104 min | R | December 17, 2021 | Amazon Studios
A fatherless boy grows up in a Long Island bar full of men who decide to raise him. His uncle hands him a reading list and a code to live by. The bar pours warmth. The movie sips it.
JR Maguire grows up in his grandfather’s crowded Long Island house with a mother who wants him at Yale and a father who exists only as a voice on the radio. The man who fills the gap is his Uncle Charlie, a bartender who runs a saloon called the Dickens and stocks the back room with books. George Clooney frames this as a memory of how a boy assembles a father out of the men around him. The real subject is the gap that the father leaves and the substitutes that grow in to cover it. The film treats that gap with affection and keeps it at a careful distance.
Ben Affleck plays Charlie as a man who dispenses wisdom without ever sounding like he is dispensing it.
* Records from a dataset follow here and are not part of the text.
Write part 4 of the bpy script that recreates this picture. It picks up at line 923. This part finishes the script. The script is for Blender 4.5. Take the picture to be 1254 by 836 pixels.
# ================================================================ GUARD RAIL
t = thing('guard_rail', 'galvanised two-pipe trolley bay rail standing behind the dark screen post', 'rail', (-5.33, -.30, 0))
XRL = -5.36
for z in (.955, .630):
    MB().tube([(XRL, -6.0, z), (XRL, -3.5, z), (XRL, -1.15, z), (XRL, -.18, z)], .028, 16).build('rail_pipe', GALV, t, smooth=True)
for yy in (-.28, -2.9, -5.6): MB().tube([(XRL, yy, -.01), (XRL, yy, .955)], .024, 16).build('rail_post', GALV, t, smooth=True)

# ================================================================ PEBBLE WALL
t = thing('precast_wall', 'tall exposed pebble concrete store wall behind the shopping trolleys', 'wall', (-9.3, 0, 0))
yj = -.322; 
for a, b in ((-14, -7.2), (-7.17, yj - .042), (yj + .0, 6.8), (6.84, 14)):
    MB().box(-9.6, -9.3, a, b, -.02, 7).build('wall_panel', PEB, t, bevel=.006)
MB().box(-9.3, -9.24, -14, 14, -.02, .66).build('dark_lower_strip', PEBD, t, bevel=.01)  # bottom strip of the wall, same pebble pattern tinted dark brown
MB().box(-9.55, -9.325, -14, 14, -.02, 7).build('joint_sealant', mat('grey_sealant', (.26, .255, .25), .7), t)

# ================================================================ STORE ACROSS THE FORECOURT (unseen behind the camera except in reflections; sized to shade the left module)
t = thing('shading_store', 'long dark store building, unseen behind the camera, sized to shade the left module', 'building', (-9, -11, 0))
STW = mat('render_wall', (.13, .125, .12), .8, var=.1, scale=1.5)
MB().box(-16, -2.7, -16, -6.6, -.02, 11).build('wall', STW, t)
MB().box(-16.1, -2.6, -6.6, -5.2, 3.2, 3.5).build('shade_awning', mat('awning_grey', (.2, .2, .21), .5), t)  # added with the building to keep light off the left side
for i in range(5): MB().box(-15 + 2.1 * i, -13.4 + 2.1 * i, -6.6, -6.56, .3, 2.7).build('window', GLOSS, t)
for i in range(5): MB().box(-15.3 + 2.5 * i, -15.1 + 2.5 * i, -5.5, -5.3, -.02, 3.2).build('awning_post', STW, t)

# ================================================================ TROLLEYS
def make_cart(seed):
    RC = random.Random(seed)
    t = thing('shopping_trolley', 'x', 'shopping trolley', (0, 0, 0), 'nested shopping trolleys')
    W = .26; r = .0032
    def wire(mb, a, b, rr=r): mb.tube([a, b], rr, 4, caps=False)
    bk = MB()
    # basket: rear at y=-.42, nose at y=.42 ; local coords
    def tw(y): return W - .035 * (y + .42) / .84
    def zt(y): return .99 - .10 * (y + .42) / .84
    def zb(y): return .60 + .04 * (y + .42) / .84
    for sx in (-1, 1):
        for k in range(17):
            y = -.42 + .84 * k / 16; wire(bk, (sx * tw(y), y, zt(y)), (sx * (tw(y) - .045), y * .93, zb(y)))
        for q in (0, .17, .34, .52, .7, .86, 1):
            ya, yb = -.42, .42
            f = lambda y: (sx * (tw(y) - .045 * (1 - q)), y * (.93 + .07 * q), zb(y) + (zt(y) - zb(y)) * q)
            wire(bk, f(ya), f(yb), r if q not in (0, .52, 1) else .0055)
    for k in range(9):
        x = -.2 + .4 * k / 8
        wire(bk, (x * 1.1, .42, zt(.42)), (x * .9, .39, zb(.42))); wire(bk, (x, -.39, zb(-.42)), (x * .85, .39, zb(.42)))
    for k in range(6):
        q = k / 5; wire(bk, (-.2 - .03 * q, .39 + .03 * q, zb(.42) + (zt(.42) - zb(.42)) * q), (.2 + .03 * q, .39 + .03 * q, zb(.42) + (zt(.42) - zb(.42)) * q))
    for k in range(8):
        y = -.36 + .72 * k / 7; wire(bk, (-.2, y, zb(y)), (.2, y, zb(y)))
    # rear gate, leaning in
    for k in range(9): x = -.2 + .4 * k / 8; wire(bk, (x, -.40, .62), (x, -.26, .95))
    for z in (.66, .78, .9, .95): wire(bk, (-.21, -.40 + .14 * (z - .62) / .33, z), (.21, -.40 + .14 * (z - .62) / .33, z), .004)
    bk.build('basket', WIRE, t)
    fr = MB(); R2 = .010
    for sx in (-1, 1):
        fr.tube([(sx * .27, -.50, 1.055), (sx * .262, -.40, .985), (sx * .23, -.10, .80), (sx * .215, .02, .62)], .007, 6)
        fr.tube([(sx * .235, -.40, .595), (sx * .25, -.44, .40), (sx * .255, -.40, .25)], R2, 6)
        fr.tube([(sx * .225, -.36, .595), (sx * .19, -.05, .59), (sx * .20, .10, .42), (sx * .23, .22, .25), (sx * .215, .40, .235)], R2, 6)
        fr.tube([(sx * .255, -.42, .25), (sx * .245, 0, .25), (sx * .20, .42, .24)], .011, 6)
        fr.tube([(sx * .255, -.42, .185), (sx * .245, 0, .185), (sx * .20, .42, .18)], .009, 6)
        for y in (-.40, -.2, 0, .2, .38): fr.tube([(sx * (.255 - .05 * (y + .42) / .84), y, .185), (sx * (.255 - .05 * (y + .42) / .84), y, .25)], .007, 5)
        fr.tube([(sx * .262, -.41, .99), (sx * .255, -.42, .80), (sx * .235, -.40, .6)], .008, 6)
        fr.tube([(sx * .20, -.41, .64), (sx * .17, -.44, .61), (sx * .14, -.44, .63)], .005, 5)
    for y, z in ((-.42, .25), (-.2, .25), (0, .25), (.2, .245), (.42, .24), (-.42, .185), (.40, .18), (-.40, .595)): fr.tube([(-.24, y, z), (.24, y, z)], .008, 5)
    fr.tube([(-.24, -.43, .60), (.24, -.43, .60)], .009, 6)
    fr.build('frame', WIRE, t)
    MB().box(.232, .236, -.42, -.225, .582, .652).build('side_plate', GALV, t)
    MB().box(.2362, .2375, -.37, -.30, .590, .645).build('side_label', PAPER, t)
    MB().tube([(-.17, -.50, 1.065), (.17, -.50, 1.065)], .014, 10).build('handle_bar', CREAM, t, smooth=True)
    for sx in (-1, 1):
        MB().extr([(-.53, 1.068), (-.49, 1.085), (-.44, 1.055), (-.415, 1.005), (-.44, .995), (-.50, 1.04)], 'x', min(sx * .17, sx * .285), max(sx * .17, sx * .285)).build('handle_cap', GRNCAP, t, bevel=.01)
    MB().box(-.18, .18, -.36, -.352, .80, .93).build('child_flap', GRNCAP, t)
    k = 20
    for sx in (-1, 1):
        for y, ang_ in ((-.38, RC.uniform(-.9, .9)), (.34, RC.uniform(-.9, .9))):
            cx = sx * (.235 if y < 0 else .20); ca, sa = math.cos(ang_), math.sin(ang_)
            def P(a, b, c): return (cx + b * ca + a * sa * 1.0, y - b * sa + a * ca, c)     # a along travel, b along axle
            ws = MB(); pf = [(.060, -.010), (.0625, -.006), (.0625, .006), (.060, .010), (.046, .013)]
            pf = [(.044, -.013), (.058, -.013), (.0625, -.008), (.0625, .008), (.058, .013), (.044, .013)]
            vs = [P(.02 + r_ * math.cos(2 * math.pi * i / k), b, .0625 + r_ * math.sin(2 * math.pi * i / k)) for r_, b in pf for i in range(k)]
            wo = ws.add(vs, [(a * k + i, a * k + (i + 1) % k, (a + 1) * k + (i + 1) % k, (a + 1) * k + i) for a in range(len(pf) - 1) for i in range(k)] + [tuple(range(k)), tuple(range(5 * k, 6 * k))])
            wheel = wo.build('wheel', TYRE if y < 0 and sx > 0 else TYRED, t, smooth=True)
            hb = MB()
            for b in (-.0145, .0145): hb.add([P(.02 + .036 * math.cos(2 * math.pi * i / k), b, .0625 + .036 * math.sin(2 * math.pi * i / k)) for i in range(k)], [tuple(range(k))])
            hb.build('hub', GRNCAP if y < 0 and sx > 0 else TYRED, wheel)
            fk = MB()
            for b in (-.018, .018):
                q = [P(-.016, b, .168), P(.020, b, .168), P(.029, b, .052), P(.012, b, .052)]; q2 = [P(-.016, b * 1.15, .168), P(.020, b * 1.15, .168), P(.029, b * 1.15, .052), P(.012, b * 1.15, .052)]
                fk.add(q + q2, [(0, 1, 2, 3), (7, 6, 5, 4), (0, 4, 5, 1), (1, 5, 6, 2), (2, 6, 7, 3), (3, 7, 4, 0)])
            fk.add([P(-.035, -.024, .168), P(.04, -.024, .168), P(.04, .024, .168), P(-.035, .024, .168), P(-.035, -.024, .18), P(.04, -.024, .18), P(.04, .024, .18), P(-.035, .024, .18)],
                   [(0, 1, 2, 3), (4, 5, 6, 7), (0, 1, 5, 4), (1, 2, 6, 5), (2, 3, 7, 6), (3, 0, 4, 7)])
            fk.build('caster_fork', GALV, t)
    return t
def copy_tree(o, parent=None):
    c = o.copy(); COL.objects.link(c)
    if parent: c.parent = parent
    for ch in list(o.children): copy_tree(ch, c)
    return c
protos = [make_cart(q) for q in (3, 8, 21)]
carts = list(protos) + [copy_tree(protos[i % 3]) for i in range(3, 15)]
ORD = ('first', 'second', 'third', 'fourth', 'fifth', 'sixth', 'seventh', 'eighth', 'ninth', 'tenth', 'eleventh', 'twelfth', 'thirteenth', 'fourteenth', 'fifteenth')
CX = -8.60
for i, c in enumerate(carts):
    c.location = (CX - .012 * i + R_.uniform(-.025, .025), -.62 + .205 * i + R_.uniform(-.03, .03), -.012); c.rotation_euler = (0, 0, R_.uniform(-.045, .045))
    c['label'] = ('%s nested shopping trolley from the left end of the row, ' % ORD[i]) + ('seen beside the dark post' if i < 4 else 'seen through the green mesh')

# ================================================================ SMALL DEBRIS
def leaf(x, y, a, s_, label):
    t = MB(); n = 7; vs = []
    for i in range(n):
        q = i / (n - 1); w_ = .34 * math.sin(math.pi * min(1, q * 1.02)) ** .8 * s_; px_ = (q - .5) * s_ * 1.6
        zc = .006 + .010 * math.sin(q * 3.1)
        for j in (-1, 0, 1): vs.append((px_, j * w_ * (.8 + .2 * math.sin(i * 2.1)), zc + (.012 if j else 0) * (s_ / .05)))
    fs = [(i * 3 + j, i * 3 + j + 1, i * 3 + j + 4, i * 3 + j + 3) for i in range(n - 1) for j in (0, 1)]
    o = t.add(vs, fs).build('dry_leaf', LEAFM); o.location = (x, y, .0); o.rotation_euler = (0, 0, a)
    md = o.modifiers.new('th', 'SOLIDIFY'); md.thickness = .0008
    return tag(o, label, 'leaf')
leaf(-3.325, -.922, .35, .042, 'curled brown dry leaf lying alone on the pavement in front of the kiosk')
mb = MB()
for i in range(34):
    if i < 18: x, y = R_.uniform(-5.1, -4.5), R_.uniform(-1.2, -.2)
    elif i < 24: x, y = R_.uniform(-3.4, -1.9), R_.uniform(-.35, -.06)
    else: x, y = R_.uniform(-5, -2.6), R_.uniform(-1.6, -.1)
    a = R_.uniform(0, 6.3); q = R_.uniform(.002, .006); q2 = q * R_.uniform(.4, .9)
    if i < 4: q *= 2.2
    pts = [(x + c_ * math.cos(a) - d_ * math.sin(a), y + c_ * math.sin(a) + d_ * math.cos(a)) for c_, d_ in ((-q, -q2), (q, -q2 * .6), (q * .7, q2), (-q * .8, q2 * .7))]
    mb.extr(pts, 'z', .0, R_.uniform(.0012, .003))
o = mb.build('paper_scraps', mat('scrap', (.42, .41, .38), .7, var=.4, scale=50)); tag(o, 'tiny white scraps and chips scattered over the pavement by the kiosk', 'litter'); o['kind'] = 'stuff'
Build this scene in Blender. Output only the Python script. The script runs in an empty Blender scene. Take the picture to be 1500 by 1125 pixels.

He tells JR the rules of being a man and makes each one land like a passing remark rather than a lesson. Affleck gives the role weight by underplaying it. Daniel Ranieri plays the young JR with a watchful quality that suits a kid cataloging the adults around him. Tye Sheridan inherits the older JR and carries less heat than the early scenes promise. Lily Rabe plays Dorothy as a woman exhausted by her own ambitions for her son, and Christopher Lloyd grounds the house as the gruff grandfather.
Clooney directs from a script by William Monahan that leans on JR’s adult narration to carry the years. The voiceover does the work the scenes should do. It tells the audience what JR feels instead of building images that make him feel it. The production design renders the Dickens and the Yale dorms with a soft period glow that flattens the decades into one warm haze. Monahan strings the memoir into episodes that arrive and resolve without accumulating force.
The film is pleasant company and never more than that. Every conflict softens before it can cut. JR’s father returns and disappears without the wound the setup demands, and the romance at Yale plays as a detour rather than a reckoning. Clooney has the cast and the material to make something that aches. He settles for something that merely glows.